> _INSTRUCTION_
Do not repeat pictures. Repeat exactly the lines of the listing below from its first line through the line with "24).build('bulb', M['bulb'], lamp)".

-*-*-

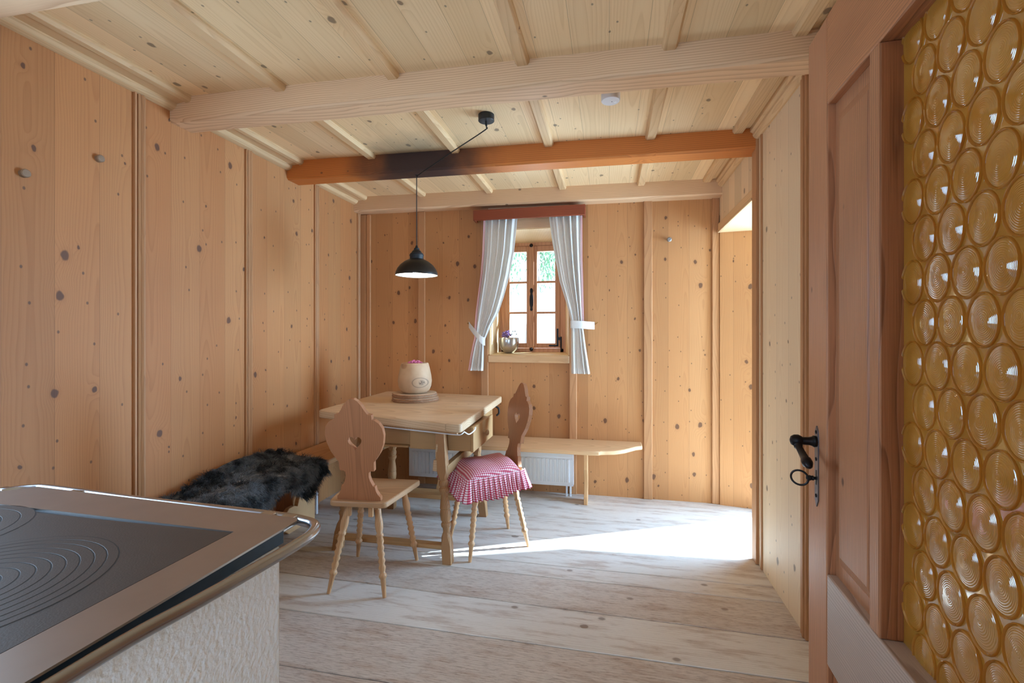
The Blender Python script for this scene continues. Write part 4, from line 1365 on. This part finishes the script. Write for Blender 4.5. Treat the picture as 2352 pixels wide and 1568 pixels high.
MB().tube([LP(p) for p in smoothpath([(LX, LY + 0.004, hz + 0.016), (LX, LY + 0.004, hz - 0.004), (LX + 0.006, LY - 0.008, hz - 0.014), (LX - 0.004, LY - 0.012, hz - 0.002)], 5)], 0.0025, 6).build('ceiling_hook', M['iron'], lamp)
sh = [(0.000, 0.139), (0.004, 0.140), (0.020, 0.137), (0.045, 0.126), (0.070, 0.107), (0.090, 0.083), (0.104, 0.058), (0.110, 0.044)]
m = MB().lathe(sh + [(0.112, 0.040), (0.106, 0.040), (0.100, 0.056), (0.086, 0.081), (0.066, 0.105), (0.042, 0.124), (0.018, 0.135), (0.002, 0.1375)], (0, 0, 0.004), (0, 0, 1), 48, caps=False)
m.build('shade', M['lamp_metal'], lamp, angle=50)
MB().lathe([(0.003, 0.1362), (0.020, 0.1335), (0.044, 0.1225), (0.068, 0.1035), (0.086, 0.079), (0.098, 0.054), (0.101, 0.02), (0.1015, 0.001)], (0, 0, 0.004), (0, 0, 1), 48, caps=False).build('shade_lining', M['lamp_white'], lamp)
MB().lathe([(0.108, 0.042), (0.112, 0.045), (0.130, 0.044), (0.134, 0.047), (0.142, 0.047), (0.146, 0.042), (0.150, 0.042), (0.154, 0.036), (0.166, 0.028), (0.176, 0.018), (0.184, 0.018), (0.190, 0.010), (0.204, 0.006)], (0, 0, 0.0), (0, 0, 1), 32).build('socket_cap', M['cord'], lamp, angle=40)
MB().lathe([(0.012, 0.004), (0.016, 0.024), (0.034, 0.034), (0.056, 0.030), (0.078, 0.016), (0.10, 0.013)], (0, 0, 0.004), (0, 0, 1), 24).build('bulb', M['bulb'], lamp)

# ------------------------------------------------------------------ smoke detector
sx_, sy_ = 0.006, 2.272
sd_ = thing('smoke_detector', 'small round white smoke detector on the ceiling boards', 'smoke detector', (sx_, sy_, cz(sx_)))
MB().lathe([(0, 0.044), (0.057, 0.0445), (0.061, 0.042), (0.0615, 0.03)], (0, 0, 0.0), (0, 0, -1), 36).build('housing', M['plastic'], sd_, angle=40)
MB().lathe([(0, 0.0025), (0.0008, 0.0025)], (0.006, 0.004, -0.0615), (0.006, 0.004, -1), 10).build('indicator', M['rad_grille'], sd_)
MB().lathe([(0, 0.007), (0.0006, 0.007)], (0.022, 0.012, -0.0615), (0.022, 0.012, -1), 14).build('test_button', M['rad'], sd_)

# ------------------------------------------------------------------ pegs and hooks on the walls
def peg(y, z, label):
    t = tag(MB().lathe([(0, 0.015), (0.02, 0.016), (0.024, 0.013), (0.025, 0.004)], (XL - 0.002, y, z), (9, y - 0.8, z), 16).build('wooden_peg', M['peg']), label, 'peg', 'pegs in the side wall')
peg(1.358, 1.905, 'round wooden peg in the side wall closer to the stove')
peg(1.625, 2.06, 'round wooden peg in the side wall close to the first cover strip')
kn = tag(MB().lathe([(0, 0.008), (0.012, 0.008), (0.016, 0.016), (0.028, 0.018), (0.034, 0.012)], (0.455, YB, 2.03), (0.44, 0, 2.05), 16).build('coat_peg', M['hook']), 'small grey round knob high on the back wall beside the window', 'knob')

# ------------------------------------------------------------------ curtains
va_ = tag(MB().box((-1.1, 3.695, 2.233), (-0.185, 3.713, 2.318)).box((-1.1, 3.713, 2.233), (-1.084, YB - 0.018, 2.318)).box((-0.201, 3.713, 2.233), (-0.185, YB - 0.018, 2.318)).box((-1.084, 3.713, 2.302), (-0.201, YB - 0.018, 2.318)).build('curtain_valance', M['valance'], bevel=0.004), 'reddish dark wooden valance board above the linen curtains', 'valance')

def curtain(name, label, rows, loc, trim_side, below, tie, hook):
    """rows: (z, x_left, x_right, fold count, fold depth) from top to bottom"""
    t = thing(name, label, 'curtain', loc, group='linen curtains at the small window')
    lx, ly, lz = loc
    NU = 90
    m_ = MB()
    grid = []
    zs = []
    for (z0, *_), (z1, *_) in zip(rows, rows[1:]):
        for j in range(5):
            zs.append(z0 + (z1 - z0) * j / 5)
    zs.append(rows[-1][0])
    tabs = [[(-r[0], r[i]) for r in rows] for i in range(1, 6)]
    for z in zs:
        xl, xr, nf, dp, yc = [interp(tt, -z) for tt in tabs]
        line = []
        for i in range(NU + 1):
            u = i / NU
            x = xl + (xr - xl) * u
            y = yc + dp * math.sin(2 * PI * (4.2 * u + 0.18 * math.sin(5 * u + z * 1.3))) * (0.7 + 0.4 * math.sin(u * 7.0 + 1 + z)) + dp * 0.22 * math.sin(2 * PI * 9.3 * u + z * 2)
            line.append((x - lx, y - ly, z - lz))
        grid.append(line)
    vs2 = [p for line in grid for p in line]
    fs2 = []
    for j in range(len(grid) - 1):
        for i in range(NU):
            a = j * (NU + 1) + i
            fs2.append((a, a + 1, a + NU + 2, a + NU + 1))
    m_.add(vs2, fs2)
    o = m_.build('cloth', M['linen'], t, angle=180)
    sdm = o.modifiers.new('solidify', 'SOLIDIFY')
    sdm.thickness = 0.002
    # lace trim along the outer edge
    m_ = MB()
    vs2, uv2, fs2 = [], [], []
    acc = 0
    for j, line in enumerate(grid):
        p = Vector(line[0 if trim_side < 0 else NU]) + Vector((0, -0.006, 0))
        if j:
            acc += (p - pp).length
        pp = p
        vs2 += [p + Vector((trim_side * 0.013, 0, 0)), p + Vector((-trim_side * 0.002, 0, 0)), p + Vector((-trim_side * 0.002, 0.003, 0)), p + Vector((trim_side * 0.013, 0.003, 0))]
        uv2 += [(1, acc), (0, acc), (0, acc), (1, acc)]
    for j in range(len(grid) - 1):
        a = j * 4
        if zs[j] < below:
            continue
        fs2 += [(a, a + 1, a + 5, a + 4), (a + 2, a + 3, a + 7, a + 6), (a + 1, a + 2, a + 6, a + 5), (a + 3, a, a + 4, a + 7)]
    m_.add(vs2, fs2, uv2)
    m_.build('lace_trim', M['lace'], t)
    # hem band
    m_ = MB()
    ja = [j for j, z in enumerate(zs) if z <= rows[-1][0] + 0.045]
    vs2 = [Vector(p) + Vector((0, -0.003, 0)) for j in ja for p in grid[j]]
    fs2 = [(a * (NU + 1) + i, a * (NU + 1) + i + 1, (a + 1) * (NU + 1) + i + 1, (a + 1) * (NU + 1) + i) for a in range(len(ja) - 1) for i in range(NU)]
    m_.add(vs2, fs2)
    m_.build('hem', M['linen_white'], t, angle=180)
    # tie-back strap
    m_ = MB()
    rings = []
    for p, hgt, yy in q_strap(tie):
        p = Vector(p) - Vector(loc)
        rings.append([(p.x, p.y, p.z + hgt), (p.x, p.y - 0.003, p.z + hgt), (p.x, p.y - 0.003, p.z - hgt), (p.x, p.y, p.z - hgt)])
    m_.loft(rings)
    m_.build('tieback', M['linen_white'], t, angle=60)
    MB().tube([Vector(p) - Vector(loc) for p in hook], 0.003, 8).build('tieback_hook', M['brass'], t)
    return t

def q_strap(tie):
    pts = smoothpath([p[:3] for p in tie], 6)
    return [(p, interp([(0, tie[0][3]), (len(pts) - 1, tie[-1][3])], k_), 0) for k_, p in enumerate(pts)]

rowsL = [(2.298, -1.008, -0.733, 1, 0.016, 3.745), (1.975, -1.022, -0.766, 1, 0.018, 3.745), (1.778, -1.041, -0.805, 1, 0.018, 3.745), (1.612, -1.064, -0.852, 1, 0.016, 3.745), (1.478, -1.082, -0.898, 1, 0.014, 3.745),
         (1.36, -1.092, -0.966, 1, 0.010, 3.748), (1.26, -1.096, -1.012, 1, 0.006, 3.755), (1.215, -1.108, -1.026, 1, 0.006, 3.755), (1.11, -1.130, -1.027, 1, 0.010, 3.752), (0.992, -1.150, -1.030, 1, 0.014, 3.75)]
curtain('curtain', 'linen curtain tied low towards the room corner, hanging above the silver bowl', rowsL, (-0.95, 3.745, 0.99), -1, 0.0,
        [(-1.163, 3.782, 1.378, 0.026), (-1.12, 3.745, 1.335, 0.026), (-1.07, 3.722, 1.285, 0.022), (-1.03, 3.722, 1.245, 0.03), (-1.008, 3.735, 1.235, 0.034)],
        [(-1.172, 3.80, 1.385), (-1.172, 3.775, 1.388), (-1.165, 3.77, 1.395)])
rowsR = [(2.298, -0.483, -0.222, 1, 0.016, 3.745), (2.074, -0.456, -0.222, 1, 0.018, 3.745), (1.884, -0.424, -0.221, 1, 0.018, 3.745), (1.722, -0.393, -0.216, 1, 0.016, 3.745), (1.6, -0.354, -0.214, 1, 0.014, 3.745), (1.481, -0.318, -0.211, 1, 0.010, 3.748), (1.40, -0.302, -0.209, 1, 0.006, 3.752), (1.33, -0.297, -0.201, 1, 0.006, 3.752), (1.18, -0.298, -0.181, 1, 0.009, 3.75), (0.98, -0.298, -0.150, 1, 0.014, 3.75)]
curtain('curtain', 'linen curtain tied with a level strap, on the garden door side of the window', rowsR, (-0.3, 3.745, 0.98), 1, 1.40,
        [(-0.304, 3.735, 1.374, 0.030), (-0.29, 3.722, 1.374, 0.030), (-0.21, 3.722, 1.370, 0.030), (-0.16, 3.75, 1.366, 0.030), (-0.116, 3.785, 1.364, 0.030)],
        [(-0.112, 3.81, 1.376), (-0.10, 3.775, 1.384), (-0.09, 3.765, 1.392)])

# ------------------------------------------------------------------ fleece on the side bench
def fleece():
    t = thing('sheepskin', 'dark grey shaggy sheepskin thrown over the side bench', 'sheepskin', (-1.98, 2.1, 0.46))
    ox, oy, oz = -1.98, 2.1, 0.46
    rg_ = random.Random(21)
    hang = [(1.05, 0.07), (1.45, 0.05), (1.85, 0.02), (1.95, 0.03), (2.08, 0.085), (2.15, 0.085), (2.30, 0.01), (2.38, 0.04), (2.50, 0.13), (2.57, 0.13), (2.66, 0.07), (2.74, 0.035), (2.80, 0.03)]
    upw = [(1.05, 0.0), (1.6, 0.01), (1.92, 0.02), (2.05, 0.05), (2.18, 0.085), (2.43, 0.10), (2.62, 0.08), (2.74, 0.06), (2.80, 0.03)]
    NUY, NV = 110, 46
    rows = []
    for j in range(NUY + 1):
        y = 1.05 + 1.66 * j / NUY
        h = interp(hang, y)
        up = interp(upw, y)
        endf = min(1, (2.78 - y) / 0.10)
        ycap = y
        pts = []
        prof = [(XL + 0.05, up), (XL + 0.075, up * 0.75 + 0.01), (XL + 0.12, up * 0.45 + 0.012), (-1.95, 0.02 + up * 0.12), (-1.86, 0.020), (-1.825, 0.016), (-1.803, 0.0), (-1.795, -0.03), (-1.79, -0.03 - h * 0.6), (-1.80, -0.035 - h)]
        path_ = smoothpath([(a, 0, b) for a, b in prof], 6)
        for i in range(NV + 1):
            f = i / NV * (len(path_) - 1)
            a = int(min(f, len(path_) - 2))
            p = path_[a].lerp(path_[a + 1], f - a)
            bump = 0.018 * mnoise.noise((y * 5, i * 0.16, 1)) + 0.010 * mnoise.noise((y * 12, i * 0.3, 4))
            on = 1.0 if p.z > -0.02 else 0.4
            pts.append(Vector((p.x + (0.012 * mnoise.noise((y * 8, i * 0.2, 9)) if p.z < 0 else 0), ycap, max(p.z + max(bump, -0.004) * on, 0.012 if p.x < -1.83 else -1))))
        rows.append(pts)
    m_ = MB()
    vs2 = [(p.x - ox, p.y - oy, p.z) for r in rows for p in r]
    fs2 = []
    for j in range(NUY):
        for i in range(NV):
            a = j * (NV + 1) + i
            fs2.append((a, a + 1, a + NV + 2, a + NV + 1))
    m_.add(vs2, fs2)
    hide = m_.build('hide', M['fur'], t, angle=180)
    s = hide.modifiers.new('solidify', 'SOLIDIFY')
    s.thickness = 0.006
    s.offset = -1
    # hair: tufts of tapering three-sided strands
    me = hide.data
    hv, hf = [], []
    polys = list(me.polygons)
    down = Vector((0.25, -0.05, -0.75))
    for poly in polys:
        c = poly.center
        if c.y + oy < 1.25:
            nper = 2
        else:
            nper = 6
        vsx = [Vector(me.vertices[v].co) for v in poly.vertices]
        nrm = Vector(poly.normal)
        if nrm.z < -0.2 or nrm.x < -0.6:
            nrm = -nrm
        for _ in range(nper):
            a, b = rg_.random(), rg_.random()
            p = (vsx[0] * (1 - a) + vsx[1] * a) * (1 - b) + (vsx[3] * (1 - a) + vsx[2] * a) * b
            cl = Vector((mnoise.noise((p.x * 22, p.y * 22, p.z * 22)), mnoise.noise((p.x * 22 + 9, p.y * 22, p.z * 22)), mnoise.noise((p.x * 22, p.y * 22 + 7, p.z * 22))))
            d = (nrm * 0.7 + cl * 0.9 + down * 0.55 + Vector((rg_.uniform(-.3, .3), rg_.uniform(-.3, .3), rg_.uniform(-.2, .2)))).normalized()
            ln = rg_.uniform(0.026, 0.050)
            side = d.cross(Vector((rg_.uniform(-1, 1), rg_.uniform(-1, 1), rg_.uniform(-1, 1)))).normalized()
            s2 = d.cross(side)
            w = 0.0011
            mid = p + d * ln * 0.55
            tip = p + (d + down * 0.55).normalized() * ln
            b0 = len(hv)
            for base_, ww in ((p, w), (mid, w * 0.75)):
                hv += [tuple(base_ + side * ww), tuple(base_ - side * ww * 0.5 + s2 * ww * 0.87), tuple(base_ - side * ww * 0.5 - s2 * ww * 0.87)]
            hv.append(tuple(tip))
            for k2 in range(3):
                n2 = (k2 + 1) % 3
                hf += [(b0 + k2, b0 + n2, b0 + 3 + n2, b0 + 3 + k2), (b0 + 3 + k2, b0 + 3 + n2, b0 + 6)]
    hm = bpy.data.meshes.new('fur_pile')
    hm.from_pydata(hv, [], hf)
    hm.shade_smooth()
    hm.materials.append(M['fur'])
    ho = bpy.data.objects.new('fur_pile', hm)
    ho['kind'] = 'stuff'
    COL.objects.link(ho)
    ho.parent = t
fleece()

-*-*-

> _OUTPUT BELOW_
The Blender Python script for this scene continues. Write part 4, from line 1365 on. This part finishes the script. Write for Blender 4.5. Treat the picture as 2352 pixels wide and 1568 pixels high.
MB().tube([LP(p) for p in smoothpath([(LX, LY + 0.004, hz + 0.016), (LX, LY + 0.004, hz - 0.004), (LX + 0.006, LY - 0.008, hz - 0.014), (LX - 0.004, LY - 0.012, hz - 0.002)], 5)], 0.0025, 6).build('ceiling_hook', M['iron'], lamp)
sh = [(0.000, 0.139), (0.004, 0.140), (0.020, 0.137), (0.045, 0.126), (0.070, 0.107), (0.090, 0.083), (0.104, 0.058), (0.110, 0.044)]
m = MB().lathe(sh + [(0.112, 0.040), (0.106, 0.040), (0.100, 0.056), (0.086, 0.081), (0.066, 0.105), (0.042, 0.124), (0.018, 0.135), (0.002, 0.1375)], (0, 0, 0.004), (0, 0, 1), 48, caps=False)
m.build('shade', M['lamp_metal'], lamp, angle=50)
MB().lathe([(0.003, 0.1362), (0.020, 0.1335), (0.044, 0.1225), (0.068, 0.1035), (0.086, 0.079), (0.098, 0.054), (0.101, 0.02), (0.1015, 0.001)], (0, 0, 0.004), (0, 0, 1), 48, caps=False).build('shade_lining', M['lamp_white'], lamp)
MB().lathe([(0.108, 0.042), (0.112, 0.045), (0.130, 0.044), (0.134, 0.047), (0.142, 0.047), (0.146, 0.042), (0.150, 0.042), (0.154, 0.036), (0.166, 0.028), (0.176, 0.018), (0.184, 0.018), (0.190, 0.010), (0.204, 0.006)], (0, 0, 0.0), (0, 0, 1), 32).build('socket_cap', M['cord'], lamp, angle=40)
MB().lathe([(0.012, 0.004), (0.016, 0.024), (0.034, 0.034), (0.056, 0.030), (0.078, 0.016), (0.10, 0.013)], (0, 0, 0.004), (0, 0, 1), 24).build('bulb', M['bulb'], lamp)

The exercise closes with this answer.